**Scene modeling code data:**

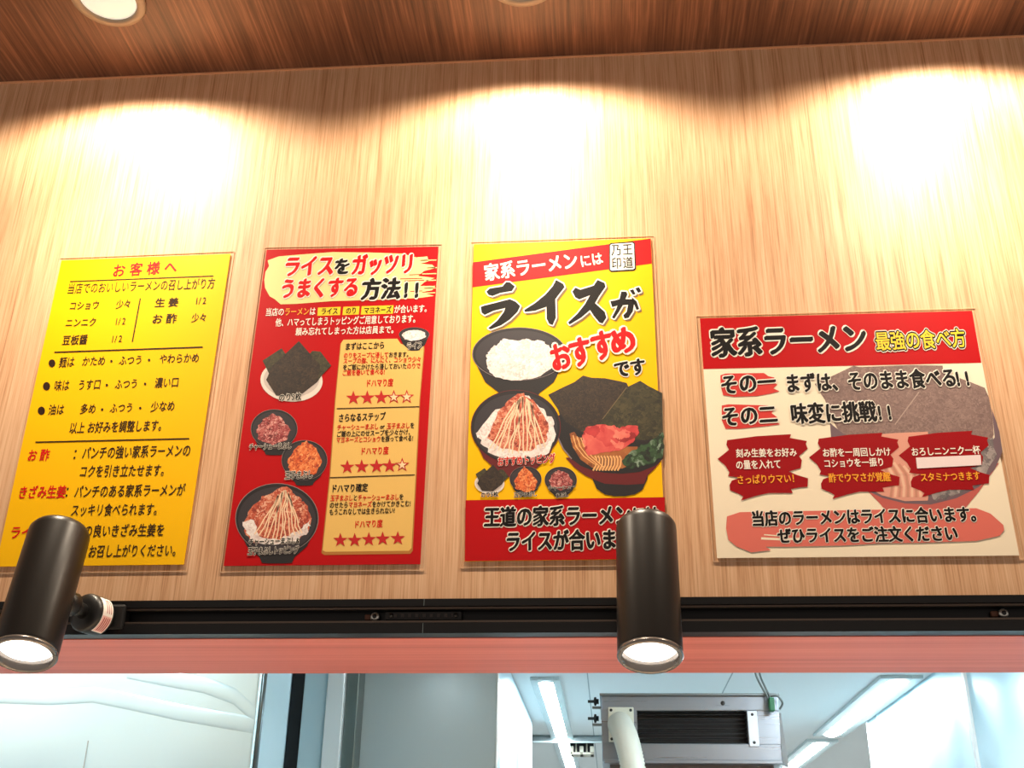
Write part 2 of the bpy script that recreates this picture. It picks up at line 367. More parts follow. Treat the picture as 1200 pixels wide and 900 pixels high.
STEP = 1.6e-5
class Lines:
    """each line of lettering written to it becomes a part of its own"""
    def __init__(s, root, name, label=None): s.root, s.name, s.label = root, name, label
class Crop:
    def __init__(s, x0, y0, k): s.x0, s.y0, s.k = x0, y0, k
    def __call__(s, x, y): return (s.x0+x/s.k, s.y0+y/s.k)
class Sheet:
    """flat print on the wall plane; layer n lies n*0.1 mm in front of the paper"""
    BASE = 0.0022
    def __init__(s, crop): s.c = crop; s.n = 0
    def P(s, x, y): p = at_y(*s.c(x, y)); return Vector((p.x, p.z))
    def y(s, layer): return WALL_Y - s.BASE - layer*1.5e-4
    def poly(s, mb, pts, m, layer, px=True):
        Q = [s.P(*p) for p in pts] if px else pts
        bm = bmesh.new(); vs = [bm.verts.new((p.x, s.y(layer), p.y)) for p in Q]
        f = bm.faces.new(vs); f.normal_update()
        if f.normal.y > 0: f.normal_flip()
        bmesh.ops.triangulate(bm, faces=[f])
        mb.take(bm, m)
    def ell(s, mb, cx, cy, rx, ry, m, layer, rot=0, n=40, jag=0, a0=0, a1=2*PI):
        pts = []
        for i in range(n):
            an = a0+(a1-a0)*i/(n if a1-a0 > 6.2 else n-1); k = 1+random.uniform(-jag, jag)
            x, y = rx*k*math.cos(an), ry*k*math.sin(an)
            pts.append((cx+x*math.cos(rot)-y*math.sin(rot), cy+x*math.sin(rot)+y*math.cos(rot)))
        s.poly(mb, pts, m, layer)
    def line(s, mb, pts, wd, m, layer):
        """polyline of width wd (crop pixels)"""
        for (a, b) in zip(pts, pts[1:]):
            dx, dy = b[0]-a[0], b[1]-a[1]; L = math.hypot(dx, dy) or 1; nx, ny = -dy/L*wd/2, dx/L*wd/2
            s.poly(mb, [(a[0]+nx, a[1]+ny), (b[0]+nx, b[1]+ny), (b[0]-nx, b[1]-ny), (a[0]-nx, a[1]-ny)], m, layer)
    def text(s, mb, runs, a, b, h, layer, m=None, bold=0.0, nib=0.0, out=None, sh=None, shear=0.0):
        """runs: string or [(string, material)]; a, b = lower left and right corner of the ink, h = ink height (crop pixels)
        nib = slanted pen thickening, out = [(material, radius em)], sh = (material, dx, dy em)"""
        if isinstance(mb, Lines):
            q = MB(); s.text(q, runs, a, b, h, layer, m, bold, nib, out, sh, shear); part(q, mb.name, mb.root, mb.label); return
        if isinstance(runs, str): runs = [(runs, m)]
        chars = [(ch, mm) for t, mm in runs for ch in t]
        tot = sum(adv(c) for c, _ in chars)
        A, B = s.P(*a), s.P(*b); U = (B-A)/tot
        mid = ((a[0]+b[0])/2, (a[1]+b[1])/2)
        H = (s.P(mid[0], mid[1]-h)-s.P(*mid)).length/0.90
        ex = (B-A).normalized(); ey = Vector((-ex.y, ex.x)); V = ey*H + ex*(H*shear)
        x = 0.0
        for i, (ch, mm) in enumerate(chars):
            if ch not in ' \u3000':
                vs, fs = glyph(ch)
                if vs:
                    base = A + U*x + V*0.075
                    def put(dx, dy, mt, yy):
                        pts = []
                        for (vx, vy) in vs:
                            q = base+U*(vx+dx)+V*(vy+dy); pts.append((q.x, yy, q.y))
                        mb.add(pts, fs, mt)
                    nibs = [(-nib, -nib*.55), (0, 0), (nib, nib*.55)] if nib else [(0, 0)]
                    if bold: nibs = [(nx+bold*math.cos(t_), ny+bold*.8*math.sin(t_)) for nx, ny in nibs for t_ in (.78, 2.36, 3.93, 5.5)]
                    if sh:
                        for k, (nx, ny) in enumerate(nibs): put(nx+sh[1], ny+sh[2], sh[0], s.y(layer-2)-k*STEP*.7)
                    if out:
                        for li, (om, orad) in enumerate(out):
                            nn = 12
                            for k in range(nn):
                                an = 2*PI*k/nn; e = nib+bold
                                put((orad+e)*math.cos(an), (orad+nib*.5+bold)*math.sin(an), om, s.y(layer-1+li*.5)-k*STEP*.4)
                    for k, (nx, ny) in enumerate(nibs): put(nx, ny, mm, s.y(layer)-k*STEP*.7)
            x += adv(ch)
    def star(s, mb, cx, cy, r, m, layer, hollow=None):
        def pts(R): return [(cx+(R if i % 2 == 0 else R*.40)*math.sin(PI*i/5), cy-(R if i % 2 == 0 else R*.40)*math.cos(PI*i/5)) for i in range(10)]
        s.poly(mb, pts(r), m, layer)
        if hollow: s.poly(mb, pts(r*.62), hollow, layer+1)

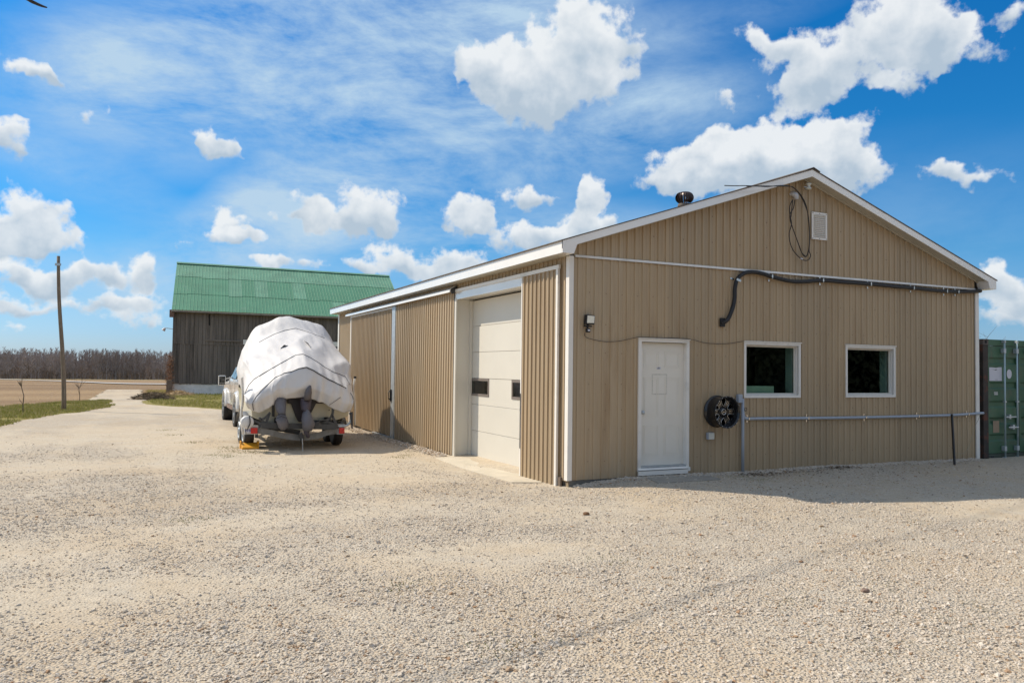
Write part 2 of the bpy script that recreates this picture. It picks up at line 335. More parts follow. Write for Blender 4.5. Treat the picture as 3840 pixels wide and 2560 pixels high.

**PROBLEM TO SOLVE:** Each line above is to be copied verbatim. Drop any image from the copy.

**RESPONSE TO THIS EXERCISE:**
Write part 2 of the bpy script that recreates this picture. It picks up at line 367. More parts follow. Treat the picture as 1200 pixels wide and 900 pixels high.
STEP = 1.6e-5
class Lines:
    """each line of lettering written to it becomes a part of its own"""
    def __init__(s, root, name, label=None): s.root, s.name, s.label = root, name, label
class Crop:
    def __init__(s, x0, y0, k): s.x0, s.y0, s.k = x0, y0, k
    def __call__(s, x, y): return (s.x0+x/s.k, s.y0+y/s.k)
class Sheet:
    """flat print on the wall plane; layer n lies n*0.1 mm in front of the paper"""
    BASE = 0.0022
    def __init__(s, crop): s.c = crop; s.n = 0
    def P(s, x, y): p = at_y(*s.c(x, y)); return Vector((p.x, p.z))
    def y(s, layer): return WALL_Y - s.BASE - layer*1.5e-4
    def poly(s, mb, pts, m, layer, px=True):
        Q = [s.P(*p) for p in pts] if px else pts
        bm = bmesh.new(); vs = [bm.verts.new((p.x, s.y(layer), p.y)) for p in Q]
        f = bm.faces.new(vs); f.normal_update()
        if f.normal.y > 0: f.normal_flip()
        bmesh.ops.triangulate(bm, faces=[f])
        mb.take(bm, m)
    def ell(s, mb, cx, cy, rx, ry, m, layer, rot=0, n=40, jag=0, a0=0, a1=2*PI):
        pts = []
        for i in range(n):
            an = a0+(a1-a0)*i/(n if a1-a0 > 6.2 else n-1); k = 1+random.uniform(-jag, jag)
            x, y = rx*k*math.cos(an), ry*k*math.sin(an)
            pts.append((cx+x*math.cos(rot)-y*math.sin(rot), cy+x*math.sin(rot)+y*math.cos(rot)))
        s.poly(mb, pts, m, layer)
    def line(s, mb, pts, wd, m, layer):
        """polyline of width wd (crop pixels)"""
        for (a, b) in zip(pts, pts[1:]):
            dx, dy = b[0]-a[0], b[1]-a[1]; L = math.hypot(dx, dy) or 1; nx, ny = -dy/L*wd/2, dx/L*wd/2
            s.poly(mb, [(a[0]+nx, a[1]+ny), (b[0]+nx, b[1]+ny), (b[0]-nx, b[1]-ny), (a[0]-nx, a[1]-ny)], m, layer)
    def text(s, mb, runs, a, b, h, layer, m=None, bold=0.0, nib=0.0, out=None, sh=None, shear=0.0):
        """runs: string or [(string, material)]; a, b = lower left and right corner of the ink, h = ink height (crop pixels)
        nib = slanted pen thickening, out = [(material, radius em)], sh = (material, dx, dy em)"""
        if isinstance(mb, Lines):
            q = MB(); s.text(q, runs, a, b, h, layer, m, bold, nib, out, sh, shear); part(q, mb.name, mb.root, mb.label); return
        if isinstance(runs, str): runs = [(runs, m)]
        chars = [(ch, mm) for t, mm in runs for ch in t]
        tot = sum(adv(c) for c, _ in chars)
        A, B = s.P(*a), s.P(*b); U = (B-A)/tot
        mid = ((a[0]+b[0])/2, (a[1]+b[1])/2)
        H = (s.P(mid[0], mid[1]-h)-s.P(*mid)).length/0.90
        ex = (B-A).normalized(); ey = Vector((-ex.y, ex.x)); V = ey*H + ex*(H*shear)
        x = 0.0
        for i, (ch, mm) in enumerate(chars):
            if ch not in ' \u3000':
                vs, fs = glyph(ch)
                if vs:
                    base = A + U*x + V*0.075
                    def put(dx, dy, mt, yy):
                        pts = []
                        for (vx, vy) in vs:
                            q = base+U*(vx+dx)+V*(vy+dy); pts.append((q.x, yy, q.y))
                        mb.add(pts, fs, mt)
                    nibs = [(-nib, -nib*.55), (0, 0), (nib, nib*.55)] if nib else [(0, 0)]
                    if bold: nibs = [(nx+bold*math.cos(t_), ny+bold*.8*math.sin(t_)) for nx, ny in nibs for t_ in (.78, 2.36, 3.93, 5.5)]
                    if sh:
                        for k, (nx, ny) in enumerate(nibs): put(nx+sh[1], ny+sh[2], sh[0], s.y(layer-2)-k*STEP*.7)
                    if out:
                        for li, (om, orad) in enumerate(out):
                            nn = 12
                            for k in range(nn):
                                an = 2*PI*k/nn; e = nib+bold
                                put((orad+e)*math.cos(an), (orad+nib*.5+bold)*math.sin(an), om, s.y(layer-1+li*.5)-k*STEP*.4)
                    for k, (nx, ny) in enumerate(nibs): put(nx, ny, mm, s.y(layer)-k*STEP*.7)
            x += adv(ch)
    def star(s, mb, cx, cy, r, m, layer, hollow=None):
        def pts(R): return [(cx+(R if i % 2 == 0 else R*.40)*math.sin(PI*i/5), cy-(R if i % 2 == 0 else R*.40)*math.cos(PI*i/5)) for i in range(10)]
        s.poly(mb, pts(r), m, layer)
        if hollow: s.poly(mb, pts(r*.62), hollow, layer+1)

Write part 2 of the bpy script that recreates this picture. It picks up at line 335. More parts follow. Write for Blender 4.5. Treat the picture as 3840 pixels wide and 2560 pixels high.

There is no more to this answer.